Zunnûn'a da yardım etmiştik. Hani kavmine kızıp gitmişti. Zannetmişti ki, biz kendisine güç yetiremiyeceğiz. Bu sebeple karanlıklar içinde şöyle seslenmişti: "Senden başka hakkıyla ibadete layık hiçbir ilâh yoktur. Seni tenzih ederim. Ben muhakkak zâlimlerden oldum".

Zekeriyya'yı da (an, ona da yardım etmiştik). Hani o, Rabbine şöyle niyaz etmişti: «Rabbim! Beni yalnız bırakma!
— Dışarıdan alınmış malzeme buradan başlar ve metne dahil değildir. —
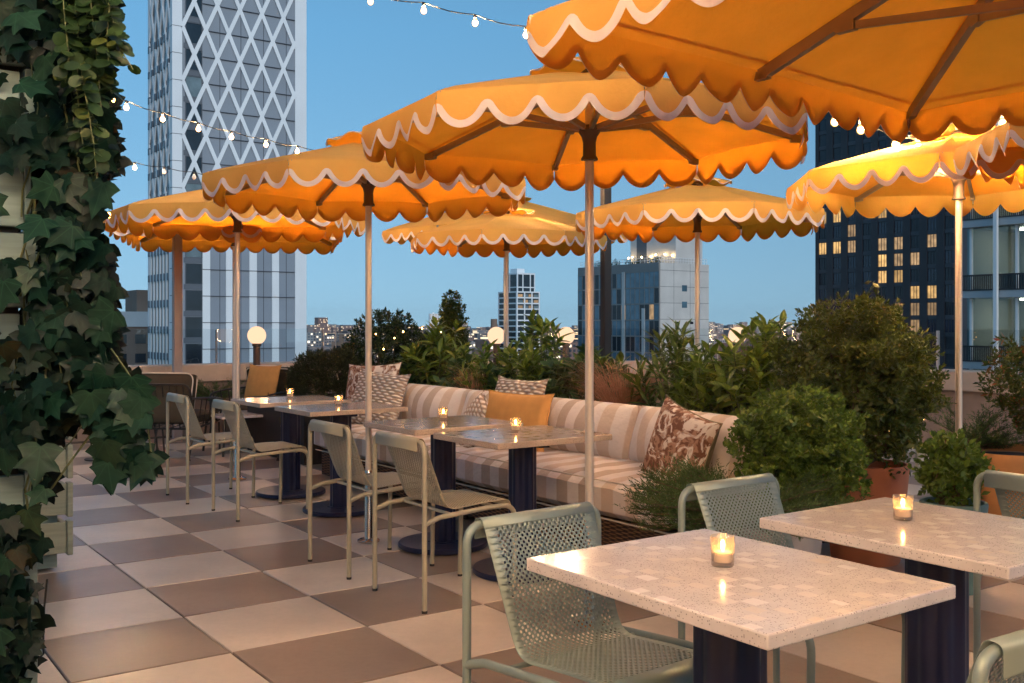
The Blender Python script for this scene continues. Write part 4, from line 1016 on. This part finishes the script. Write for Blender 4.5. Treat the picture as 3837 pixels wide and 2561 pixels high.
string('string of lit bulbs draped over the top of the right hand parasol', [pix(u * D, v * D, y) for u, v, y in ((1835, 240, 5.75), (1915, 258, 5.7), (1975, 276, 5.68), (2055, 309, 5.66), (2107, 316, 5.60), (2166, 320, 5.55), (2199, 318, 5.55), (2236, 306, 5.75), (2300, 262, 6.2))], None, (pix(1760 * D, 215 * D, 5.8), pix(2420 * D, 230 * D, 6.3)), .92)
string('string with a few lit bulbs beside the timber post', [pix(u * D, v * D, y) for u, v, y in ((1232, 410, 9.9), (1297, 408, 10.2), (1311, 400, 10.4))], None, (pix(1150 * D, 402 * D, 9.5), pix(1372 * D, 392 * D, 10.6)), .9)
# unseen strings added above and behind the camera for warm fill light
for k, (a, b) in enumerate((((-3.2, -1.0, 3.3), (2.8, .9, 3.2)), ((-3.6, 1.0, 3.35), (2.2, -2.2, 3.3)), ((-3.0, -2.4, 3.3), (3.2, -.6, 3.3)), ((-.1, -1.6, 3.2), (-.95, 3.3, 3.3)))):
    a, b = Vector(a), Vector(b); n = 9; pts = []
    for i in range(n): f = i / (n - 1); p = a.lerp(b, f); p.z -= .22 * 4 * f * (1 - f); pts.append(p)
    string(['string of lit bulbs added overhead out of view for fill light', 'string of lit bulbs added overhead out of view, crossing the first', 'string of lit bulbs added behind the viewer for fill light', 'string of lit bulbs added overhead near the ivy for fill light'][k], pts, None, (a - (b - a) * .05, b + (b - a) * .05), .85)
def fairy(label, pts, r=.0045):
    t = thing('fairy_light_string', label, 'fairy lights', pts[0], 0, 'fairy lights in the planting'); p0 = Vector(pts[0])
    mb = MB(); mb.tube([Vector(p) - p0 for p in pts], .0012, 4); mb.build('wire', 'cable', t)
    for p in pts:
        mb = MB(); c = Vector(p) - p0; mb.ball((c.x, c.y, c.z - .006), r, 8, 6, sz=1.6); mb.build('bulb', 'fairy', t)
fairy('tiny warm lights wound through the ivy', [pix(x * D, v * D, 3.42 + rnd.uniform(-.08, .16)) for x, v in ((150, 5), (250, 85), (105, 242), (140, 290), (180, 340), (260, 225), (250, 490), (95, 465), (205, 560), (175, 600), (115, 690), (260, 745), (235, 815), (205, 850), (225, 905), (180, 960), (250, 880))], .0062)
fairy('tiny warm lights wound through the dark shrub behind the first pole', [pix(x * D, v * D, 10.1) for x, v in ((862, 765), (880, 800), (905, 775), (925, 760), (950, 790), (968, 752), (1000, 742), (1012, 760))], .0065)
fairy('tiny warm lights low in the planting behind the sofa', [(*AB(4.80 + rnd.uniform(-.05, .25), q), rnd.uniform(.62, .85)) for q in (-7.9, -7.5, -7.1, -6.6, -6.3, -5.9, -5.5, -5.1, -4.7, -4.3)], .004)
fairy('tiny warm lights inside the big round bush', [pix(x * D, v * D, 5.65) for x, v in ((1960, 830), (2030, 900), (2085, 850), (2120, 960), (2040, 985), (2100, 1020), (1990, 1000))], .003)
mb = MB(); mb.tube([pix(108 * D, 1330 * D, 3.5), pix(99 * D, 1420 * D, 3.56), pix(100 * D, 1500 * D, 3.7), (-1.83, 3.85, .02), (-1.86, 3.72, .012), (-1.9, 3.6, .012)], .0035, 6)
o = mb.build('power_cable', 'cable'); tag(o, 'black cable hanging from the ivy down to the floor', 'cable')

# ------------------------------------------------------------------ the city
GZ = -66.0
def facmat(name, c, rough=.6, var=.06, metal=0): return M(name, c, rough, metal, var, .25)
MT['panel'] = facmat('grey facade panel', (.27, .30, .345), .45); MT['panel2'] = facmat('blue grey louvre', (.10, .12, .17), .4)
MT['white'] = facmat('white precast', (.86, .87, .88), .5, .04); MT['spandrel'] = facmat('grey spandrel', (.10, .115, .14), .4)
MT['joint'] = M('dark joint', (.07, .08, .1), .8)
def winmat(name, col, seed, lit=0.0, rough=.06, refl=.5, tint=(.9, .95, 1)):
    m, nt, b = nodes(name); co = objco(nt)
    L(nt, mixc(nt, ramp(nt, noise_(nt, co, .5, 3), .35, .65), tuple(x * .6 for x in col), col), b.inputs['Base Color'])
    b.inputs['Roughness'].default_value = rough; b.inputs['Specular IOR Level'].default_value = refl
    return m
def litmat(name, col, s):
    m, nt, b = nodes(name); co = objco(nt)
    f = ramp(nt, noise_(nt, co, .9, 4), .25, .75); g = nt.nodes.new('ShaderNodeObjectInfo'); col2 = mixc(nt, g.outputs['Random'], tuple(x * .45 for x in col), col); L(nt, mixc(nt, f, tuple(x * .22 for x in col), col2), b.inputs['Emission Color'])
    b.inputs['Emission Strength'].default_value = s; b.inputs['Base Color'].default_value = (.05, .04, .03, 1); b.inputs['Roughness'].default_value = .1; return m
MT['win_dark'] = winmat('dark window', (.02, .028, .04), 1); MT['win_blue'] = winmat('blue curtain glass', (.12, .23, .31), 2, refl=.9)
MT['win_navy'] = winmat('navy window', (.018, .028, .06), 4, rough=.12, refl=.8)
MT['win_pale'] = winmat('pale blind window', (.20, .26, .28), 3); MT['win_lit'] = litmat('lit window', (1, .58, .20), .85); MT['win_lit2'] = litmat('softly lit window', (1, .62, .30), .45)
def city(name, label, corner, y, cat='building', group=None):
    """corner: pixel column of the corner nearest to us, y: its distance; local x = a (right, away), local y = -b (left, away)"""
    return thing(name, label, cat, ((corner - CX) / F * y, y, 0), YAW, group)
def tpx(corner, y, u, axis):    # distance along a (axis 0) or along -b (axis 1) at which the face meets pixel column u
    x0 = (corner - CX) / F * y; k = (u - CX) / F
    return (k * y - x0) / (CA - k * SA) if axis == 0 else (k * y - x0) / (-SA - k * CA)
def zpx(v, y): return CAMZ - (v - HZ) / F * y
# lattice tower
TC, TY = 645, 113.0
tw = city('lattice_tower', 'tall white and grey tower with a diamond lattice over its upper floors', TC, TY)
ta = lambda u: tpx(TC, TY, u, 0); tb = lambda u: tpx(TC, TY, u, 1)
A1, B1 = ta(1149), tb(552); TOP = 50; ZL = 10.6
mb = MB(); mb.box(.2, A1 - .2, .2, B1 - .2, GZ, TOP); mb.build('facade', 'panel', tw, 0)
mb = MB(); mb.box(0, ta(683), 0, .8, GZ, TOP); mb.box(ta(1106), A1, 0, .8, GZ, TOP)
for a, b in ((760, 789), (848, 880), (936, 964), (1021, 1047)): mb.box(ta(a), ta(b), .08, .5, GZ, ZL)
for k in range(7):
    y0 = .9 + k * (B1 - 1.0) / 7; mb.box(.02, .6, y0, y0 + .42, GZ, ZL)
mb.box(.05, .5, B1 - .5, B1, GZ, TOP); mb.build('white_pier', 'white', tw, 0, bevel=.03)
mb = MB()
for z in np.arange(GZ + 1, TOP, 3.02):
    mb.box(-.012, ta(683) + .0, -.012, .82, z, z + .06); mb.box(ta(760), A1 + .01, .03, .5, z, z + .07)
for a in (826, 905, 990, 1075): mb.box(ta(a) - .03, ta(a) + .03, .175, .3, GZ, TOP)
mb.build('panel_joint', 'joint', tw, 0)
nf = 21; z0f = zpx(1240, TY + 2) - .3
mb = MB()
for k in range(-1, 16):
    z = zpx(1228, TY + 1.5) + k * 3.02; mb.box(ta(690), ta(760) - .02, .12, .3, z - 1.75, z - 1.18)
mb.box(ta(690), ta(760) - .02, .29, .33, zpx(1228, TY + 1.5) - 5, TOP); mb.build('spandrel_panels', 'spandrel', tw, 0)  # spandrel panels between the windows, joined by an added backing strip
for k in range(-1, 15):
    z = zpx(1228, TY + 1.5) + k * 3.02; kind = 'win_pale' if k in (3, 4, 5, 9) else 'win_dark'
    mb = MB(); mb.box(ta(698), ta(757), .16, .26, z - 1.1, z + 1.15); w = mb.build('window', kind, tw, 0)
    mb = MB(); x0, x1 = ta(698) - .08, ta(757) + .08
    mb.box(x0, x1, .08, .3, z - 1.17, z - 1.1); mb.box(x0, x1, .08, .3, z + 1.15, z + 1.22); mb.box(x0, x0 + .08, .08, .3, z - 1.1, z + 1.15); mb.box(x1 - .08, x1, .08, .3, z - 1.1, z + 1.15); mb.build('frame', 'spandrel', w, 0)
def lattice(mb, u0, u1, z0, z1, du, dz, plane, wd=.34, off=0.0):
    """crossing straps between u0..u1; plane maps (u,z,d) to a point"""
    for sg in (1, -1):
        k = -60
        while k < 60:
            ua = u0 + k * du * 2 + off; pa = (ua, z0); pb = (ua + sg * (z1 - z0) / dz * du, z1); k += 1
            sl = (pb[1] - pa[1]) / (pb[0] - pa[0]); pts = []
            for u in (u0, u1):
                z = pa[1] + sl * (u - pa[0])
                if z0 <= z <= z1: pts.append((u, z))
            for z in (z0, z1):
                u = pa[0] + (z - pa[1]) / sl
                if u0 < u < u1: pts.append((u, z))
            if len(pts) < 2: continue
            p, q = pts[0], pts[1]; d = math.hypot(q[0] - p[0], q[1] - p[1])
            if d < .3: continue
            nx, nz = -(q[1] - p[1]) / d * wd / 2, (q[0] - p[0]) / d * wd / 2; e = .004 if sg > 0 else 0
            f = [plane(p[0] + nx, p[1] + nz, e), plane(p[0] - nx, p[1] - nz, e), plane(q[0] - nx, q[1] - nz, e), plane(q[0] + nx, q[1] + nz, e)]
            b = [plane(x, z, -.3) for x, z in ((p[0] + nx, p[1] + nz), (p[0] - nx, p[1] - nz), (q[0] - nx, q[1] - nz), (q[0] + nx, q[1] + nz))]
            mb.add(f + b, [(0, 1, 2, 3), (7, 6, 5, 4), (0, 4, 5, 1), (1, 5, 6, 2), (2, 6, 7, 3), (3, 7, 4, 0)])
mb = MB(); lattice(mb, ta(684), ta(1107), ZL, TOP, 1.33, 3.02, lambda u, z, d: (u, .0 - d, z), .44)
lattice(mb, .85, B1 - .5, ZL, TOP, 1.05, 3.02, lambda u, z, d: (.0 - d, u, z), .36); mb.build('lattice', 'white', tw, 0)
mb = MB()
for k in range(24):
    for j in range(7):
        z = GZ + 30 + k * 3.02; y0 = .9 + j * (B1 - 1.0) / 7 + .42; mb.box(-.05, .5, y0 + .05, y0 + .62, z, z + .8)
mb.box(.48, .56, .5, B1 - .5, GZ + 30, TOP); mb.build('side_window_boxes', 'spandrel', tw, 0, bevel=.08)  # window boxes of the side face, joined by an added backing panel
mb = MB()
for j in range(7):
    y0 = .9 + j * (B1 - 1.0) / 7 + .42; mb.box(.15, .3, y0 + .1, y0 + .8, GZ, TOP)
mb.build('side_glazing', 'win_dark', tw, 0)
# brick block on the left
MT['brick'] = facmat('brown brick', (.23, .155, .115), .85, .15); MT['conc'] = facmat('pale concrete', (.64, .625, .60), .7, .10); MT['paleroof'] = facmat('pale parapet', (.55, .56, .56), .7)
bb = city('brick_building', 'low brown brick apartment block left of the lattice tower', 330, 160.0)
zt = zpx(1170, 170); W = 28
mb = MB(); mb.box(0, W, 0, 20, GZ, zt - 2.5); mb.build('wall', 'brick', bb, 0)
mb = MB(); mb.box(-.3, W + .3, -.3, 20.3, zt - 2.45, zt); mb.build('parapet', 'paleroof', bb, 0)
mb = MB(); mb.box(8, 13.5, 2, 9, zt, zt + 3.6); mb.build('water_tank_house', 'brick', bb, 0)
wn = 0
for k in range(5):
    for j in range(9):
        if wn >= 80: break
        z = zt - 5.2 - k * 3.1; x = 1.2 + j * 3.0; wn += 1; li = rnd.random()
        mb = MB(); mb.box(x, x + 1.7, -.04, .2, z, z + 1.5); mb.build('window', 'win_lit2' if li < .22 else ('win_pale' if li < .4 else 'win_dark'), bb, 0)
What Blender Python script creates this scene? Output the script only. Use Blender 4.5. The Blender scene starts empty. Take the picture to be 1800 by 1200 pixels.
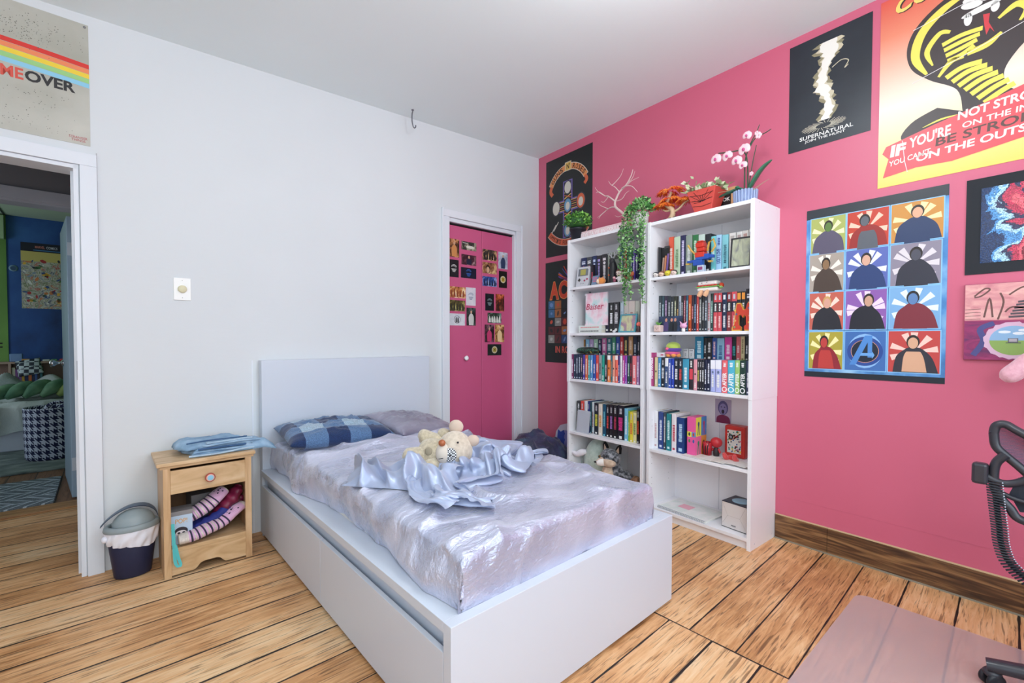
import bpy, math, random
from mathutils import Vector, Matrix, noise
R = math.radians
S = bpy.context.scene
COL = S.collection
# ---------------------------------------------------------------- camera
cam = bpy.data.cameras.new('camera'); camo = bpy.data.objects.new('camera', cam); COL.objects.link(camo)
_r = Vector((0.78582398, -0.61844916, 0.00114148)); _u = Vector((0.01377965, 0.01935411, 0.99971773)); _f = Vector((0.61829669, 0.78558644, -0.02373094))
camo.matrix_world = Matrix(((_r.x, _u.x, -_f.x, -2.763), (_r.y, _u.y, -_f.y, -3.1194), (_r.z, _u.z, -_f.z, 1.1221), (0, 0, 0, 1)))
cam.sensor_width = 36; cam.lens = 795.756 * 36 / 1800; cam.shift_y = 15.21 / 1800; cam.clip_start = .02; cam.clip_end = 60
S.camera = camo
# ---------------------------------------------------------------- light and exposure
S.view_settings.view_transform = 'Standard'; S.view_settings.look = 'None'; S.view_settings.gamma = 1; S.view_settings.use_curve_mapping = False
S.view_settings.exposure = 0.0
S.cycles.max_bounces = 12; S.cycles.diffuse_bounces = 8; S.cycles.sample_clamp_indirect = 6; S.cycles.use_denoising = True
W = bpy.data.worlds.new('daylight'); S.world = W; W.use_nodes = True
bgn = W.node_tree.nodes['Background']; bgn.inputs[0].default_value = (.72, .85, 1, 1); bgn.inputs[1].default_value = 1.0
A = 0.0676; CA, SA = math.cos(A), math.sin(A)       # the white wall is 3.9 degrees out of square
def WB(x, y, z=0): return (x*CA - y*SA, x*SA + y*CA, z)
def area(name, loc, rot, sx, sy, e, col=(1, 1, 1)):
    l = bpy.data.lights.new(name, 'AREA'); l.shape = 'RECTANGLE'; l.size = sx; l.size_y = sy; l.energy = e; l.color = col
    o = bpy.data.objects.new(name, l); COL.objects.link(o); o.location = loc; o.rotation_euler = rot; return o
# daylight through the two windows behind the camera, the window of the side wall, and the windows of the hall and the far bedroom
area('window_light_rear', (-1.15, -4.52, 1.5), (R(90), 0, 0), 1.3, 1.5, 27, (.74, .9, 1))
area('window_light_rear', (-3.0, -4.52, 1.5), (R(90), 0, 0), 1.2, 1.5, 18, (.74, .9, 1))
area('window_light_side', (-4.42, -2.6, 1.5), (R(90), 0, R(-90)), 1.2, 1.5, 9, (.74, .9, 1))
area('window_light_far_room', WB(-5.35, 3.4, 1.5), (R(90), 0, R(-90)), 1.2, 1.3, 13, (.8, .9, 1))
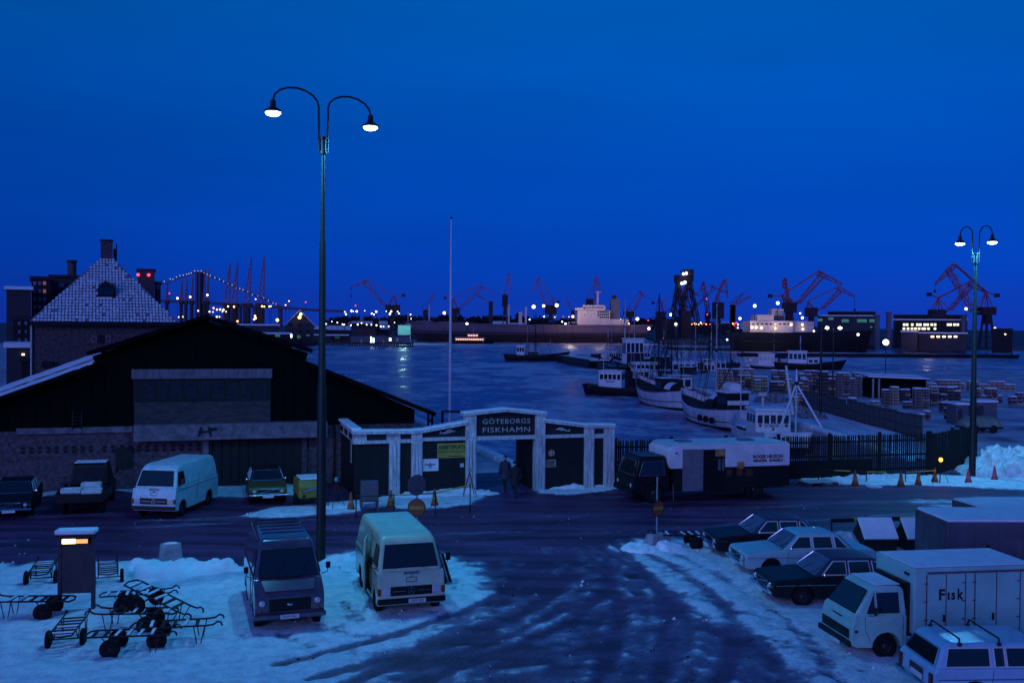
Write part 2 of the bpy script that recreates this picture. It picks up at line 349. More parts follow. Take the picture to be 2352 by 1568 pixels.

Sen, vârislerin en hayırlısısın, (her şey sonunda senindir).»

Onun da duasını kabul etmiştik. Ona Yahya'yı vermiş, eşini de kendisi için ıslâh etmiştik. Hayırlı iş yapmakta biribirleriyle yarışırlar, (rahmetimizi) ümid ederek ve (azabımızdan da) korkarak bize duâ ederlerdi. Bize karşı son derece saygılı idiler.

(Buna rağmen insanlar), dinlerini aralarında bölük pörçük etmişlerdir. Halbuki hepsi de bize döneceklerdir.

Helak ettiğimiz ülke (halkı) nin (kıyâmete kadar dünyaya tekrar) dönmeleri mümkün değildir.

Orada onlara inim inim inlemek düşer. Yine onlar orada (hiçbir iyi haber) duymazlar.

Tarafımızdan kendilerine güzel âkıbet takdir edilmiş olanlara gelince, işte bunlar cehennemden uzak tutulurlar. 

(Düşün o) günü ki, yazılı kâğıtların tomarını dürer gibi göğü toplayıp düreriz. Tıpkı ilk yaratmaya başladığımız gibi onu tekrar o hale getiririz. (Bu,) üzerimize aldığımız bir vaad oldu. Biz, (vâdettiğimizi) yaparız.

İşte bunda, (bize) kulluk eden bir kavim için bir mesaj vardır.

Eğer yüz çevirirlerse de ki: (Bana emrolunanı) hepinize açıkladım. artık size vâdolunan şey (mahşerde toplanma zamanınız) yakın mı uzak mı, bilmiyorum.

Bilmiyorum, belki de o (azabın ertelenmesi), sizi denemek ve bir zamana kadar sizi (imkânlardan) faydalandırmak içindir.

(Peygamber) demiştir ki: "Rabbim! (Benimle, beni yalanlayan müşrikler arasında) hak ile hükmet. Rabbimiz çok merhametlidir. Sizin vasfettiklerinize karşı da yalnız O'na sığınılır."